Looking for love is dangerous. I know, I've tried. All it does is turn your life into one gigantic mess, and I know that for a fact, but I continue to do it. Why?
Maybe because I'm human, or maybe because I'm just extraordinarily dumb; you can offer your opinion on that later. :) But I think the key may lie in this verse:
"Daughters of Jerusalem, I charge you by the gazelles and by the does of the field;
do not arouse or awaken love until it so desires."
-Song of Solomon 2:7
You know the theory that sometimes it's better if you don't know what you're missing? Maybe whoever made that up was on to something. I never really went "looking for love" until that first encounter. Was it love? No. But the point stands that until that time, I was content, and now I sometimes find myself trying to attract attention because I'm no longer satisfied with where I am.
Don't get me wrong; I'm currently single and I have every intention of staying that way.
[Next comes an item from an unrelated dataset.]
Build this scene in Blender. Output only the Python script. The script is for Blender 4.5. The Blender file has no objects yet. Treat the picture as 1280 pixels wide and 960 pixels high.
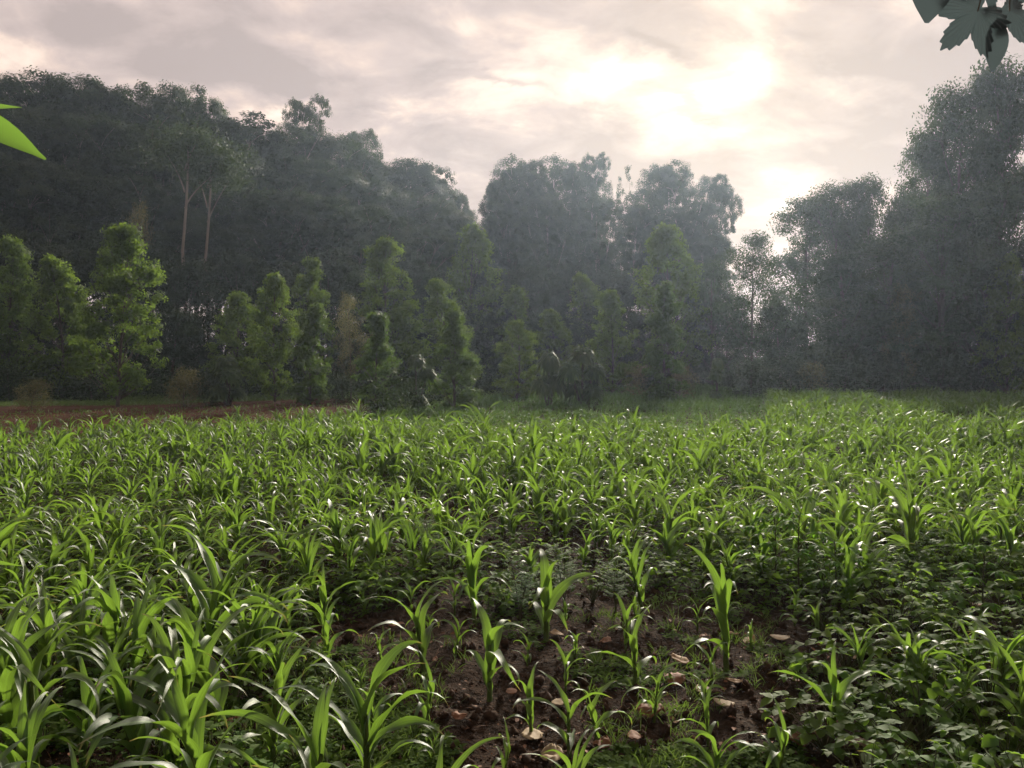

My goal is to make it through all of high school without once being actually asked on a date. I like being single. But people--and especially, I think, women--are created with a unique need to feel loved. But if we go looking for it, we're not going to find "love". We're just going to end up getting hurt.
If you're my age and you're not "single", please don't feel like I'm trying to tell you that you're all wrong and you should dump him here and now. But I encourage everyone--myself included--to analyse our relationships and our behaviour, and see if we really are trusting God to bring the right person to the right place at the right time. It's hard. We all struggle. I've been told it's worth it; anyone feel like testing that with me?

What do you think? Do you find yourself "looking for love" sometimes? Do you think waiting is worth it? Why?